One common concern we see from DevOps and Platform Engineering teams is the number of resources being consumed by applications and services deployed by the different development teams they support. We talk to companies that say they could easily reduce their compute utilization by ~30 or even ~40% if they could easily enforce resource utilization automatically for applications and services deployed. Still, they report issues identifying who owns a specific app or service, wasting time managing and maintaining a huge amount of YAML files, and more.

Thinking about these issues, we created a component called Plans. As a DevOps or Platform engineer, you can create multiple plans where you can set a specific amount of memory, CPU, and Swap that can be consumed by applications and attach that plan to a specific framework:

Shipa for Kubernetes

If you attach a plan to a framework, every time an application is deployed using that framework, the plan limits will automatically be enforced, and through Shipa, you can monitor closely how much of these resources the apps or services are actually using, who owns them, and more. If you need to adjust the plan for a specific app or service at any time, you can directly attach a new plan to it, without the need to change YAML files, Helm charts, or Kustomize scripts.

3. Multi-tenant and multi-clusters

As you scale the clusters required by your company to run all the services your developers are deploying, it becomes more difficult to manage and control what’s deployed, where, and how across the different clusters and sometimes, different providers.

At this point, most people agree that multi-tenancy is not an easy thing to manage on Kubernetes, especially at scale and across multiple clusters and cluster providers.

Thinking about that, Shipa incorporated the concept of multi-tenancy at the framework level, which makes it incredibly easy for you to enforce roles and permissions for teams and users.

Shipa for Kubernetes - multi-tenancy

When using Shipa, Kubernetes clusters are no longer the interface given to your developers for development and deployment of apps and services, so Shipa facilitates the enforcement of multi-tenancy at the right level for the different teams and users within your organization:

Shipa for Kubernetes - permission list

In addition to RBAC and detailed permission options at the framework level, Shipa also provides an enhanced multi-tenancy level through its frameworks, which creates a namespace in your cluster for each framework, so apps and services deployed across different Shipa frameworks will be isolated by different namespaces across your clusters.

4. Security and agility

The pressure is on for organizations to continue to innovate at a pace never seen before, making it easy to treat security as an afterthought. Many organizations think container and microservice security can be simply interpreted as security scanning of your images and code. Still, security goes well beyond that and should be incorporated into your workflow.
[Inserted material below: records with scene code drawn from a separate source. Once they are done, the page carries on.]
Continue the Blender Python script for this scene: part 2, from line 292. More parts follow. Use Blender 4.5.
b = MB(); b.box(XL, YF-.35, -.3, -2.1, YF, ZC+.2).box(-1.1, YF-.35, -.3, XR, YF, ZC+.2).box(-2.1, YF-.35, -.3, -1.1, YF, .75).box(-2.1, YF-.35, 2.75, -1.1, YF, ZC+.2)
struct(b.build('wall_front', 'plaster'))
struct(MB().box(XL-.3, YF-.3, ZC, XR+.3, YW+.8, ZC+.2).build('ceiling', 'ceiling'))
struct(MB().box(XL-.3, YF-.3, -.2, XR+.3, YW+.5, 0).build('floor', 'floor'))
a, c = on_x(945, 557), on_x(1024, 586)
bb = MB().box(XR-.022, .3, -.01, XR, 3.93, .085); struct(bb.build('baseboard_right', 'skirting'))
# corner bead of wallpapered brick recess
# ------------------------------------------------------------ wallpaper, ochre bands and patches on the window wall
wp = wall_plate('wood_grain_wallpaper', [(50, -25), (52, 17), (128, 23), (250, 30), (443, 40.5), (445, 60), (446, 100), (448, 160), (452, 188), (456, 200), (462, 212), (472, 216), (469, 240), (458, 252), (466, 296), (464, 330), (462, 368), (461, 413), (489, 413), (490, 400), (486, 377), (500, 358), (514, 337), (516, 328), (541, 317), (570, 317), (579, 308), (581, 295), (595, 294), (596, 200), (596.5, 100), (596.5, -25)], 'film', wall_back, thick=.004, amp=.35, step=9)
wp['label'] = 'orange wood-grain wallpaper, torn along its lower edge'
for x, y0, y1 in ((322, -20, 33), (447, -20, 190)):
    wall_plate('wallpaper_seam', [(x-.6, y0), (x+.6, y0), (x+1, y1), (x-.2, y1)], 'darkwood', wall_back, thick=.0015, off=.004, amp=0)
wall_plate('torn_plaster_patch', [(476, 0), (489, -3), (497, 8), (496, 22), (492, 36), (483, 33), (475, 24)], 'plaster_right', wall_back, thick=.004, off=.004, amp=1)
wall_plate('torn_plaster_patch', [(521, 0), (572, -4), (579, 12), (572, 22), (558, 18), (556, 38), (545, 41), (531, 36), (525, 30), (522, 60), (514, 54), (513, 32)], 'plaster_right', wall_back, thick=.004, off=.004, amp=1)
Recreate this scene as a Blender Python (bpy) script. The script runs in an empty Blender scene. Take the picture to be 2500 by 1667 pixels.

Shipa for Kubernetes - workflow configuration

To ensure that your organization implements best practices, we embedded security as part of the framework workflow, incorporating security scanning, network policies, registry control, RBAC, and more. That workflow embedded into your CI/CD pipeline can be a powerful way to enforce security while enabling velocity for your developers.

We embedded a holistic approach to security into Shipa’s framework so that it can be tied to your CI/CD pipelines, allowing developers to simply focus on delivering application code and updates while Shipa’s framework enforces the different security settings automatically. With Shipa’s dashboard, you can observe security reports, deployment information, application ownership, application lifecycle, logs, and more. Combined, this becomes a powerful way for you to support your application post-deployment while enabling developers with better observability and velocity.

Shipa for Kubernetes - observability
Shipa for Kubernetes - observability
Shipa for Kubernetes - observability

It’s terrific to see Kubernetes and its community growing and more companies adopting it and scaling their deployments. Here at Shipa, we believe that a structured workflow leveraging a Kubernetes framework can help these organizations to adopt Kubernetes and microservices architecture at scale, at the pace they are looking for.